Even if you could say the anticheat makers have good intentions, there's no way they could vouch for every single one of their employees, as that field of work is bound to get people who explicitly sought out the position in order to get that kind of access to steal information from customers. All it takes is one bad employee with a script to mass compromise every users system, or even install their own personal rootkits without anyone knowing. And not only will you not know what data they are stealing, you won't even be able to pinpoint it was them if you start seeing crazy transactions on your credit card. They could do it to 1 in 1000 users and they'd still be robbing hundreds of people and getting hundreds of thousands of dollars, and the overall player base wouldn't be the wiser or even notified it's happening.
You could say the exact same about Windows or any hardware drivers.
And honestly, if I was going to go to all that effort, I'd aim for something that is going to be on more people's machine than a lesser used anti-cheat software.
If you're that paranoid about being compromised then you shouldn't be using the internet at all.
Wouldn't bother with them bud. Solid information for everyone else of course but I explained something to them and many others in another thread in general very similarly and it's apparently deemed "misinformation" despite the fact the information is at their fingertips to be viewed by themselves.
They can't seem to come to terms with the idea that gouging a hole into your system for a negligible gain, that being the anti-cheat still not doing enough to quell cheaters, is a horrendous idea and that anyone in their right mind wouldn't submit to the idea for a video game of all things. It's pure risk, a severe one for such a meager pay off as well.

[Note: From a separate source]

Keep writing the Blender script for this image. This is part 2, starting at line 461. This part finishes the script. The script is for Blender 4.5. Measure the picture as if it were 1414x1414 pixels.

Seeing them post again, this is all they like to do. They don't like to accept the bare logic at play and instead resort to pulling in anything else instead of addressing the primary point of contention in that we know what rootkits do, we know how this one is implemented and we know what the risks are involved and why it's foolish. It's as cut and dry as it gets.
Also, yeah, you don't need this much horsepower for a PVE game with dynamic planet conquering and the monetization store, there's better alternatives out there.
https://steamcommunity.com/app/553850/discussions/2/7599331177361006128/
Neither of those are true, but some developers have said that in official announcements. It's a rootkit. Integral to the nature of all rootkits is that they are present whenever your system boots and are there until a low level format is completed.
Zero evidence of that.
It installs a virtual driver that will load and do nothing until the service starts when the game starts.
The driver is removed during uninstall.
Surely Calv is just a troll. Denying deduction as not being evidence and making claims without evidence or reason in the same post. Surely they know how absurd that is and are doing it to fulfill a different motivation than discussion of reality.
He argues in bad faith and nitpicks your comments/arguments to suit his own reactions on them while completely ignoring any context given.
If Calv reads this, I got a question:
You seem to know an awful lot about GameGuard, or you atleast appear to think you're pretty sure in what it can't or cannot do, as you described above. Can you show me the documentation in to the technical details of this AC?
- Installs as dormant driver.
- Stops service when game stops.
- Doesnt leave any residue besides some registry keys after running uninstaller. (Which has already been proven wrong, because it puts a db file on your C:\ that doesnt get deleted)
I'm really curious as to where you got all that information.